Maryland development plan is on tour 19 hearings set around the state

September 19, 1995|By Timothy J. Mullaney | Timothy J. Mullaney,SUN STAFF

The Glendening administration is taking its draft economic-development plan on the road, as a series of public hearings around the state on a plan released last month by the state's economic development commission reaches metropolitan Baltimore this week.

The commission, a group of 21 business and labor leaders the governor appointed in February, was formed to propose ways to improve how Maryland markets itself to growing businesses, including ways to cut taxes and regulations that discourage expansion here.

Chuck Porcari, a spokesman for the state Department of Business and Economic Development, said there will be 19 hearings around the state.
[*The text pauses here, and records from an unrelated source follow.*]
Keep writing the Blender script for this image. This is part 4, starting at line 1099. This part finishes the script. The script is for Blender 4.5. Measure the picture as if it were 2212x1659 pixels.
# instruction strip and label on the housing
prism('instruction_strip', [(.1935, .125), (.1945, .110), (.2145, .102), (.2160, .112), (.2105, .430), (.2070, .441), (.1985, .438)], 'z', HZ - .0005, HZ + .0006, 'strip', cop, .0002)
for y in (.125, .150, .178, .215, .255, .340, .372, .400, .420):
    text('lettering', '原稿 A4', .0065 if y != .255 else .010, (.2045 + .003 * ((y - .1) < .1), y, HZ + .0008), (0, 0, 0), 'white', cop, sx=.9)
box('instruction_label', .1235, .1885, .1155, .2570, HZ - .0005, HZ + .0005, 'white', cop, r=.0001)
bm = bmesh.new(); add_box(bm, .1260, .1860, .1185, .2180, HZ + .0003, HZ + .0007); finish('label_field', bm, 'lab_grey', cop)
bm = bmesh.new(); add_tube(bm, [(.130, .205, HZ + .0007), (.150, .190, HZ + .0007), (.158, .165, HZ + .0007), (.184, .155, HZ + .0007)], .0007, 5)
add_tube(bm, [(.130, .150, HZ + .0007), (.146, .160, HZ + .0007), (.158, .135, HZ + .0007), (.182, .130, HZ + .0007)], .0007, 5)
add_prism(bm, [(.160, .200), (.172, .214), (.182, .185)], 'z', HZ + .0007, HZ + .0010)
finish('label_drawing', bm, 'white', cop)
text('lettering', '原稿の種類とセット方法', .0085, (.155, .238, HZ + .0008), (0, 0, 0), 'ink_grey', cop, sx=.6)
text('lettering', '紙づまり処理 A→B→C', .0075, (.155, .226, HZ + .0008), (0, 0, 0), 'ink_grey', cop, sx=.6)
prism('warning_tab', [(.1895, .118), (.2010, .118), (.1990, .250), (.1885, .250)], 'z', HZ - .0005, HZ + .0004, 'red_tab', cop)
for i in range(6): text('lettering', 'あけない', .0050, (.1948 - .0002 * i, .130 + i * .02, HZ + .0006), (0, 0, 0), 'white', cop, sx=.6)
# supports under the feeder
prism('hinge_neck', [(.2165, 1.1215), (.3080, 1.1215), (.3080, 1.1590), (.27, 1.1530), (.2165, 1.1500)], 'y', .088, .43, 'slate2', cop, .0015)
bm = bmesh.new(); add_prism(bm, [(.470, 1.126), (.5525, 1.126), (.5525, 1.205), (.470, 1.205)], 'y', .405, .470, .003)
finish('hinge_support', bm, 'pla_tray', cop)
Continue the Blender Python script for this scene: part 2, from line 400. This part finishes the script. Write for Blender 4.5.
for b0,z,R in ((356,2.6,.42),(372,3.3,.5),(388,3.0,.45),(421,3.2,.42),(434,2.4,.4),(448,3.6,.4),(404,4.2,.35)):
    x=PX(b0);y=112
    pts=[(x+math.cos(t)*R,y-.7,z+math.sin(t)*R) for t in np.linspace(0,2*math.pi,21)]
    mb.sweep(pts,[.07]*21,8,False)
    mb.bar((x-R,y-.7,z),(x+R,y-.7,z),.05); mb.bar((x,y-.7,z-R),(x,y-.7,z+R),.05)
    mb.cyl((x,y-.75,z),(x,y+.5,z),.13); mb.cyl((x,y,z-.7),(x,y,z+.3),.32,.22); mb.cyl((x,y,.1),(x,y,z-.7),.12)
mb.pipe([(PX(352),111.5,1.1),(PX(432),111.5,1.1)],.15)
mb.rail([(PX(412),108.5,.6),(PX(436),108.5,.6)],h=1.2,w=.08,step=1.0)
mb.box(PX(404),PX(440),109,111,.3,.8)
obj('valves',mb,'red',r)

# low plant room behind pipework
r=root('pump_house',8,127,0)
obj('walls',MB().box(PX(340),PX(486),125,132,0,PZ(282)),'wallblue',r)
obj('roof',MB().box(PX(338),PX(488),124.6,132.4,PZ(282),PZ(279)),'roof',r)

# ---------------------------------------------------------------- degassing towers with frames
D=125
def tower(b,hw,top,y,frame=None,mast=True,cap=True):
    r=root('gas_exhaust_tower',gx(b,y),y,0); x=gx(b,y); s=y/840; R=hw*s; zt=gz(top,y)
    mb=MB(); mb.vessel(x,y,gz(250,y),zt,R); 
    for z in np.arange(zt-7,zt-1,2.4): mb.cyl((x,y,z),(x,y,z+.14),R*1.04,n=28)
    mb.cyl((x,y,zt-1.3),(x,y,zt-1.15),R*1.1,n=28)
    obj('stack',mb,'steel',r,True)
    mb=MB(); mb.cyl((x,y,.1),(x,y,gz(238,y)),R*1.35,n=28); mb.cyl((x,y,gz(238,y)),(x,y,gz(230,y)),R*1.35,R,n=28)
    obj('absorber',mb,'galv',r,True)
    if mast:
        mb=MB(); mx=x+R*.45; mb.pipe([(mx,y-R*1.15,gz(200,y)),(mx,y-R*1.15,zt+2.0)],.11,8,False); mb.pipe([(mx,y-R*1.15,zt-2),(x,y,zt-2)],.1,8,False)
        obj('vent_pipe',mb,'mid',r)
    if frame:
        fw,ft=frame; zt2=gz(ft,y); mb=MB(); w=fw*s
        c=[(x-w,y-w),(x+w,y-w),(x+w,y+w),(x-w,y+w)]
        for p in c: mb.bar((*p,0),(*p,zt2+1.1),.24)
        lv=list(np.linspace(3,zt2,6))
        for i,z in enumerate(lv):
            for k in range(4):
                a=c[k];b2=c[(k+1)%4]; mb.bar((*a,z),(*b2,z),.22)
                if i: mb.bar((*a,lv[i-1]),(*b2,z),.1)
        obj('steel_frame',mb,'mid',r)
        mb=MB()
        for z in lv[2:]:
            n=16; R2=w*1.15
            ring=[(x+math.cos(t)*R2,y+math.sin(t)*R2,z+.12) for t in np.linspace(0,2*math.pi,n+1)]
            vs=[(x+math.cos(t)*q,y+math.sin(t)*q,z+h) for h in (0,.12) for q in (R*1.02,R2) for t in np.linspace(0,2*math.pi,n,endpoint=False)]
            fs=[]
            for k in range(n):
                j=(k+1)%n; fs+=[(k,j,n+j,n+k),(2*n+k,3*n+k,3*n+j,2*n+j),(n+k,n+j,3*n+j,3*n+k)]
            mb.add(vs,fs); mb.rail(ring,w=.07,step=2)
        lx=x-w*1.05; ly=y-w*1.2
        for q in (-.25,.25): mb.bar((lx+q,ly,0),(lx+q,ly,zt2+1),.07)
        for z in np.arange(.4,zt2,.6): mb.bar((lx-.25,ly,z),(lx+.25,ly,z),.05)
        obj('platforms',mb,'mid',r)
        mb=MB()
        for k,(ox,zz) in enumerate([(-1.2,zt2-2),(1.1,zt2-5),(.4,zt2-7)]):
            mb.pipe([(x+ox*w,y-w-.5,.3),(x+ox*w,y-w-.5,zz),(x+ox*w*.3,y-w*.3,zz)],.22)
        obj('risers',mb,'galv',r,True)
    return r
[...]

The commission expects to finish hearing comments and to make specific recommendations for public policy changes by late October or early November, he said. The first hearings were last week.

"The governor and the commission have made it clear that this will be a statewide plan with statewide input," Mr. Porcari said, explaining the reason for the statewide tour. "This is going to be the first economic development plan that encompasses the interests and strengths of the entire state of Maryland."

Today, the commission comes to Baltimore for a 2 p.m. hearing at the Maryland Communications Center, located on the 21st floor of the Legg Mason building at 111 S. Calvert St. Maryland Secretary for Business and Economic Development James T. Brady is expected to attend.

Tomorrow, the tour moves to Towson, with a 2 p.m. hearing at the Baltimore County Chamber of Commerce at 102 W. Pennsylvania Ave., Suite 402. On Sept. 26 Harford countians can offer their comments at a 10 a.m. hearing at Harford County Community College. The next day, the hearings reach Annapolis, with a session for Anne Arundel residents at the county council chambers at 8 a.m. Howard County's hearing will be Sept. 28 at 3 p.m. at Howard County Community College's Business Technology Training Center.

Carroll County's hearing was held yesterday.

The draft plan drew cautious approval from the organized

business community and leading academics when it was announced. Some noted that so far the plan is short on details about specific taxes or regulations that would be scaled back or marketing programs that would be expanded.

"They are trying to lay out a framework that would reposition Maryland as a leader in business development," said Michael A. Conte, director of the regional economic studies program at the University of Baltimore. "It remains to be seen whether that is actually done. . . . It's really important for us to get to the nitty-gritty of it and to flesh out the statement of principles with an actual critical path to success."